— BEGIN Information provided —

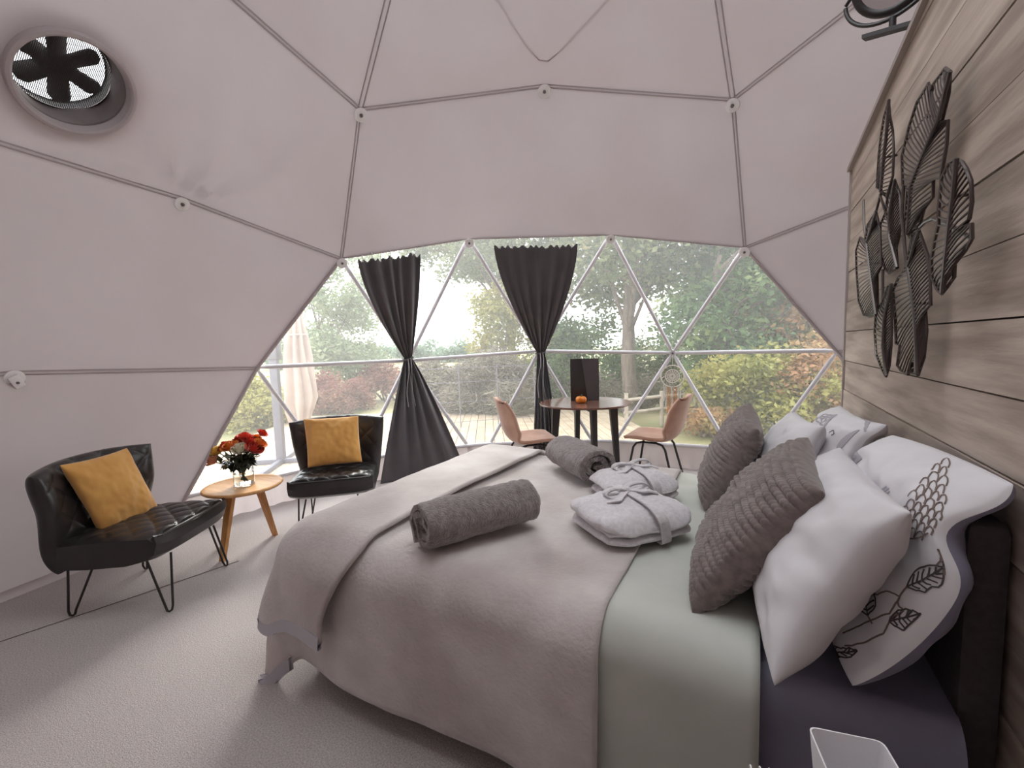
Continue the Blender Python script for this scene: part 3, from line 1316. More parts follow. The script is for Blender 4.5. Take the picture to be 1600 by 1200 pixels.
# ------------------------------------------------------------------ folded robes
M_ROBE = mat('white_towelling', srgb(226, 222, 225), 0.95, srgb(212, 207, 211), 60, bump=0.5, bscale=120, bdist=0.006, sheen=0.2)


def robe(cx, cy, ang, w, l, h, label, seed):
    z0 = BTOP + 0.052
    r_ = thing('folded_robe', label, 'robe', (cx, cy, z0), ang, 'folded robes on the bed')

    def slab(k, za, zb_, ww, ll, shx, shy):
        def f(s, t):
            # s round the rim, t from bottom centre over the rim to the top centre
            a = 2 * PI * s
            ph = lerp(-PI / 2, PI / 2, t)
            c_, s_ = math.cos(a), math.sin(a)
            q = 0.42
            ex = math.copysign(abs(c_) ** q, c_)
            ey = math.copysign(abs(s_) ** q, s_)
            rr_ = math.cos(ph) ** 0.40 if abs(t - 0.5) < 0.4999 else 0.0
            x, y = ex * ww / 2 * rr_, ey * ll / 2 * rr_
            zz = (za + zb_) / 2 + math.sin(ph) * (zb_ - za) / 2
            n_ = 0.016 * nz(x * 8, y * 8, seed + k * 3) + 0.007 * nz(x * 24, y * 24, seed)
            dome_ = 0.016 * max(0, 1 - (2 * x / ww) ** 2) * max(0, 1 - (2 * y / ll) ** 2) if ph > 0 and k == 2 else 0
            droop = -0.35 * zz * (abs(ey) * rr_) ** 6 if k == 2 else 0
            return V(x + shx + n_ * 0.6, y + shy + n_ * 0.5, max(0.0, zz + n_ * (0.9 if ph > -0.2 else 0.2) + dome_ + droop))
        return f
    for k, (za, zb_, ww, ll, shx, shy) in enumerate(((0.0, h * 0.42, w * 0.97, l * 0.98, 0.0, 0.0), (h * 0.32, h * 0.68, w * 0.95, l * 0.94, 0.006, -0.004), (h * 0.42, h * 1.0, w, l, -0.004, 0.004))):
        MB().grid(72, 30, slab(k, za, zb_, ww, ll, shx, shy), cu=True).build('towelling_fold', M_ROBE, r_, sm=80)
    # belt round the bundle with a bow on top
    pts, nr = [], []
    for i in range(41):
        a = 2 * PI * i / 40
        c_, s_ = math.cos(a), math.sin(a)
        y = math.copysign(abs(c_) ** 0.45, c_) * (l / 2 + 0.006)
        z = h * 0.5 + math.copysign(abs(s_) ** 0.6, s_) * (h * 0.5 + 0.020)
        pts.append(V(0.02 + 0.012 * math.sin(a * 2), y, max(0.002, z)))
        nr.append(V(0, c_, s_))
    belt = MB().ribbon(pts, nr, 0.040, 0.006).build('belt', M_ROBE, r_)
    zt = h + 0.022
    kx = V(0.02, 0.05, 0)
    for sg in (-1, 1):
        lp, ln = [], []
        for i in range(19):
            a = 2 * PI * i / 18
            lp.append(kx + V(sg * (0.055 - 0.055 * math.cos(a)), 0.012 * sg + 0.010 * math.sin(a), zt + 0.004 + 0.020 * math.sin(a) * (0.6 + 0.4 * math.sin(a / 2))))
            ln.append(V(math.cos(a), 0.0, math.sin(a) + 0.2))
        lm = MB()
        vs, fs = [], []
        for i, p in enumerate(lp):
            for q in (-1, -0.33, 0.33, 1):
                vs.append(p + V(0, 0.016 * q, 0.004 * (1 - q * q)))
        for i in range(18):
            for q in range(3):
                fs.append((4 * i + q, 4 * i + q + 1, 4 * i + q + 5, 4 * i + q + 4))
        o = lm.add(vs, fs).build('bow_loop', M_ROBE, belt, sm=80)
        md = o.modifiers.new('thickness', 'SOLIDIFY')
        md.thickness = 0.006
        tl = [kx + V(0, 0, zt + 0.004), kx + V(sg * 0.04, -0.035, zt + 0.002), kx + V(sg * 0.085, -0.05 + 0.02 * sg, zt - 0.004), kx + V(sg * 0.12, -0.045, zt - 0.014)]
        MB().ribbon(tl, V(0, 0, 1), 0.028, 0.006).build('belt_end', M_ROBE, belt)
    MB().lathe([(0.006, -0.010), (0.016, -0.008), (0.020, 0.0), (0.015, 0.010), (0.005, 0.013)], 14, kx + V(0, 0, zt + 0.006)).build('knot', M_ROBE, belt)
    return r_


robe(-0.41, 1.67, math.radians(50), 0.40, 0.35, 0.105, 'white towelling robe folded and tied with a bow, the nearer of two', 1.0)
robe(-0.485, 2.06, math.radians(46), 0.36, 0.31, 0.10, 'white towelling robe folded and tied, further one beside the rolled throw', 4.0)

# ------------------------------------------------------------------ black quilted chairs
M_LEATHER = mat('black_leather', srgb(50, 46, 46), 0.30, srgb(44, 40, 40), 12, bump=0.12, bscale=120, bdist=0.003, spec=0.6)
M_MUSTARD = mat('mustard_velvet', srgb(222, 168, 92), 0.85, srgb(206, 148, 74), 6, bump=0.18, bscale=60, bdist=0.004, sheen=0.4)


def quilt(u, v, k):
    a, b = (u + v) * k, (u - v) * k
    return (abs(math.sin(PI * a)) * abs(math.sin(PI * b))) ** 0.4


def slipper_chair(label, loc, rz):
    c = thing('slipper_chair', label, 'chair', loc, rz, 'black quilted chairs')
    # local +x is the front of the chair
    W2 = 0.29

    def seat_f(s, t):
        # t: 0 bottom rear centre .. profile around front edge; closed loop in x-z plane, s across
        y = lerp(-1, 1, s)
        prof = [(-0.27, 0.262), (-0.10, 0.258), (0.10, 0.268), (0.22, 0.293), (0.275, 0.322), (0.296, 0.378), (0.286, 0.422), (0.25, 0.442), (0.10, 0.440), (-0.12, 0.428), (-0.27, 0.415)]
        k = t * (len(prof) - 1)
        i = min(int(k), len(prof) - 2)
        x, z = [lerp(prof[i][q], prof[i + 1][q], k - i) for q in (0, 1)]
        e_ = abs(y) ** 6
        top = t > 0.62
        z2 = z - 0.020 * e_ if top else z + 0.016 * e_
        x2 = x - 0.03 * abs(y) ** 4 * smooth(0.1, 0.3, x)
        if t > 0.66:
            z2 += 0.015 * quilt(x * 7.5, y * W2 * 7.5, 1.0) * (1 - e_)
        if 0.42 < t <= 0.66 and x > 0.25:
            z2 += 0.0
        return V(x2, y * W2, z2)
    mb = MB()
    nu, nv = 110, 240
    mb.grid(nu, nv, seat_f)
    # sides
    for i in (0, nu - 1):
        mb.f.append(tuple(i * nv + j for j in range(nv)))
        mb.mi.append(0)
    seat = mb.build('seat', M_LEATHER, c, sm=50)
    MB().tube([V(0.24, -0.288, 0.428), V(0.276, -0.26, 0.430), V(0.292, 0, 0.434), V(0.276, 0.26, 0.430), V(0.24, 0.288, 0.428)], 0.006, 8).build('piping', M_LEATHER, seat)

    def back_f(s, t, side):
        y = lerp(-1, 1, s)
        wing = abs(y) ** 2.4
        x = -0.235 - 0.105 * t - 0.015 * math.sin(PI * t) + wing * 0.105 * smooth(0.1, 0.7, t)
        z = lerp(0.258, 0.80, t) + 0.012 * (1 - y * y) * t - 0.012 * wing * t
        hw = lerp(0.285, 0.365, t ** 0.8)
        p = V(x, y * hw, z)
        th = 0.048 * (1 - abs(2 * t - 1) ** 8) ** 0.5 * (1 - abs(y) ** 10) ** 0.5 + 0.006
        n_ = V(1, -0.55 * y * abs(y), 0.22).normalized()
        if side > 0:
            d = th + 0.012 * quilt(y * 2.3, z * 7.0, 1.0) * smooth(0.25, 0.35, t) * (1 - abs(y) ** 8)
        else:
            d = -th
        return p + n_ * d
    mb = MB()
    nu, nv = 120, 100
    mb.grid(nu, nv, lambda s, t: back_f(s, t, 1))
    o_ = nu * nv
    mb.grid(nu, nv, lambda s, t: back_f(s, t, -1))
    for i in range(nu - 1):
        for j in (0, nv - 1):
            mb.f.append((i * nv + j, (i + 1) * nv + j, o_ + (i + 1) * nv + j, o_ + i * nv + j))
            mb.mi.append(0)
    for j in range(nv - 1):
        for i in (0, nu - 1):
            mb.f.append((i * nv + j, i * nv + j + 1, o_ + i * nv + j + 1, o_ + i * nv + j))
            mb.mi.append(0)
    mb.build('backrest', M_LEATHER, c, sm=60)
    for sx, sy in ((1, 1), (1, -1), (-1, 1), (-1, -1)):
        ax, ay = (0.20 if sx > 0 else -0.20), 0.22
        zt = 0.30 if sx > 0 else 0.268
        fx, fy = (0.255 if sx > 0 else -0.245), 0.24
        pts = [V(ax - 0.035, sy * (ay + 0.02), zt), V(fx - 0.014, sy * fy, 0.030), V(fx - 0.006, sy * (fy + 0.002), 0.010), V(fx + 0.004, sy * fy, 0.006),
               V(fx + 0.014, sy * (fy - 0.004), 0.012), V(fx + 0.018, sy * (fy - 0.008), 0.034), V(ax + 0.045, sy * (ay - 0.045), zt)]
        MB().tube(pts, 0.0058, 8).build('hairpin_leg', M_BLACKMETAL, c)
    return c


CH1 = (V(-3.02, 1.105, 0), math.radians(30.5))
CH2 = (V(-2.82, 2.235, 0), math.radians(-47))
slipper_chair('black quilted leather chair nearest the camera against the left tent wall', CH1[0], CH1[1])
slipper_chair('black quilted leather chair between the side table and the tied-back curtain', CH2[0], CH2[1])


def on_chair(ch, x, y, z):
    c, s = math.cos(ch[1]), math.sin(ch[1])
    return V(ch[0].x + x * c - y * s, ch[0].y + x * s + y * c, z)


def onpix(px, py, ref):
    return at_depth(px, py, (Vector(ref) - CAM).dot(CF))


# local: front +x; cushion corners seen from the front run from +y... to -y
m1, _ = pillow('mustard_cushion', M_MUSTARD, onpix(160, 838, on_chair(CH1, 0.02, -0.13, 0.455)), onpix(250, 800, on_chair(CH1, 0.05, 0.20, 0.50)), onpix(198, 700, on_chair(CH1, -0.14, 0.145, 0.865)), onpix(93, 727, on_chair(CH1, -0.17, -0.235, 0.79)), 0.13, n=50, pinch=0.05, seed=31, wr=0.010)
tag(m1, 'mustard yellow square cushion tilted on the nearest black chair', 'cushion', 'mustard cushions')
m2, _ = pillow('mustard_cushion', M_MUSTARD, onpix(481, 731, on_chair(CH2, 0.04, -0.215, 0.455)), onpix(566, 722, on_chair(CH2, 0.04, 0.21, 0.455)), onpix(560, 650, on_chair(CH2, -0.13, 0.205, 0.845)), onpix(474, 655, on_chair(CH2, -0.13, -0.195, 0.845)), 0.13, n=50, pinch=0.04, seed=35, wr=0.010)
tag(m2, 'mustard yellow square cushion upright on the chair by the curtain', 'cushion', 'mustard cushions')
rebase(m1)
rebase(m2)

# ------------------------------------------------------------------ side table, vase, flowers
M_OAK = mat('light_oak', srgb(214, 164, 108), 0.5, srgb(196, 142, 86), 5, bump=0.08, bscale=20, stretch=(1, 7, 1), detail=6)
M_OAKLEG = mat('oak_leg', srgb(204, 148, 90), 0.5, srgb(186, 128, 72), 8, stretch=(5, 5, 1))
TBL = V(-3.075, 1.675, 0)
st = thing('side_table', 'small round oak side table with raised rim and splayed legs', 'table', TBL)
R_ = 0.245
MB().lathe([(R_ - 0.07, 0.424), (R_ - 0.012, 0.428), (R_, 0.438), (R_, 0.446), (R_ - 0.006, 0.452), (R_ - 0.030, 0.452), (R_ - 0.034, 0.449), (0.0001, 0.449)], 72, capt=False).build('table_top', M_OAK, st)
for a in (-76, 94, 195):
    an = math.radians(a)
    d = V(math.cos(an), math.sin(an), 0)
    sd = V(-d.y, d.x, 0)
    top, bot = d * 0.10 + V(0, 0, 0.428), d * 0.205
    vs = []
    for p, w, t in ((bot, 0.017, 0.024), (top, 0.030, 0.030)):
        vs += [p + sd * w - d * t / 2, p + sd * w + d * t / 2, p - sd * w + d * t / 2, p - sd * w - d * t / 2]
    MB().add(vs, [(0, 1, 2, 3), (7, 6, 5, 4), (0, 4, 5, 1), (1, 5, 6, 2), (2, 6, 7, 3), (3, 7, 4, 0)]).build('leg', M_OAKLEG, st, sm=False)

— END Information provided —

Which lines contain "from"? Copy each of them out.

Solution for this problem |
Continue the Blender Python script for this scene: part 3, from line 1316. More parts follow. The script is for Blender 4.5. Take the picture to be 1600 by 1200 pixels.
            # s round the rim, t from bottom centre over the rim to the top centre
# local: front +x; cushion corners seen from the front run from +y... to -y